Erken bitti
Maçın başlamasıyla beraber bir şey çok net belli oldu. Başakşehir, Beşiktaş’a karşı ligin ilk yarısında oynadığı gibi bir oyun felsefesiyle maça başladı. Beşiktaş’ın oyun kuran ayaklarını, savunma da dahil olmak üzere baskı altına almaya çalıştı. Bunu da başardı. Buna karşılık veremeyen taraf Beşiktaş oldu. Rakibinin uyguladığı pres anlayışını kendisi Başakşehir’e karşı uygulayamadı. Uygulayamamanın ötesinde bütün oyunu yönlendiren ayaklarına da müsaade etti. Özellikle Emre’yle, Mossoro’yla Baakşehir oyunu çok iyi yönetti. Visca’yı ve Cengiz’i Beşiktaş’ın ceza alanına çok etkili bir şekilde sokarak etkinlik sağladı.
Adebayor kaliteli bir oyuncu olarak bu hücum anlayışının merkezini de çok iyi yönetti. Ve Başakşehir’in atağa çıkışlarında işin merkezi oldu. Oyun anlayışında ve uygulamasında bunlar olurken bireysel oyuncu kalitelerini de istediği ölçüde kullanabildi. Özellikle Cengiz, bireysel beceri kokan golleriyle maçın çehresini değiştirdi.
18 dakikada 3 gol yemek her takım için büyük bir şok. Bu maçın özelinde elbette kimse bu kadar kısa bir sürede böyle bir sonuç beklemiyordu. Fakat son 3 maça baktığımızda savunma anlamında Beşiktaş’ta bazı sinyaller gelmeye başlamıştı. Beşiktaş, bu maçın ilk yarısıyla beraber yani 2.5 haftadır kalesinde 8 gol gördü. Bundan önceki haftalardaki maç yoğunluğu ve Avrupa serüveni işin bu yönünü biraz kapatsa da dün akşam gördük ki temel savunma problemleri farklı bir şekilde devam ediyor. Ligdeki en yakın rakibinize karşı final kabul edebileceğiniz bir maçta ilk yarıdaki böyle bir skoru izah edebilmek elbette kolay değil. Ama özetle şunu söyleyebiliriz; coşkunun olmadığı, isteğin olmadığı, agresif savunma anlayışının olmadığı çok hareketin ve pas yönetiminin olmadığı yerde gördük ki hangi seviyede olursa olsun bu tür fotoğraflar ortaya çıkabiliyor.
Böyle bir durum karşısında beklenen, ikinci yarıyla beraber daha agresif, oyunu zorlayan bir Beşiktaş görüntüsüydü ama bu beklenti de karşılığını bulmadı. Başakşehir doğal olarak yakaladığı skor avantajını daha fazla kendi yarı alanında kalarak korumaya çalıştı. Bunda da başarılı oldu.
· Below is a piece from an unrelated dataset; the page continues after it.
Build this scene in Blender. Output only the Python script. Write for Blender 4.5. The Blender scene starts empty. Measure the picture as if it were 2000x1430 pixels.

Beşiktaş’ın tempo yapması beklenen ayakları olan Quaresma, Babel, Oğuzhan gibi isimler dün genel performanslarının çok altındaydı. Ve o beklenilen Beşiktaş geri dönüşüne hiçbir katkıları olmadı. Hatta katkının ötesinde bu şok skoru kabullenmişlik görüntüsü ile sahadaydılar dersek daha yerinde olur.
Genel olarak Beşiktaş, Başakşehir’in orta alan baskısına ve Cengiz’in ayaklarının kalitesine teslim olarak dün akşamı tamamladı. Kimsenin de beklemediği bir futbol gecesi yaşadı.
KABULLENMİŞLİK
Şaşırtıcı olan skordan fazla takım olarak bu skoru kabullenmişlikti. Çok uzun bir süre olmasına rağmen 3 golden sonra takım beklenen iradeyi ortaya koyamadı. Veya Başakşehir buna müsaade etmedi.
TALİSCA VE GÖKHAN
İkisi de dün akşamın hayal kırıklıklarıydı. Talisca’yı maçın tamamında ararken Gökhan’ın Cengiz’in karşısındaki performansı da Beşiktaş’a büyük sıkıntılar yaşattı.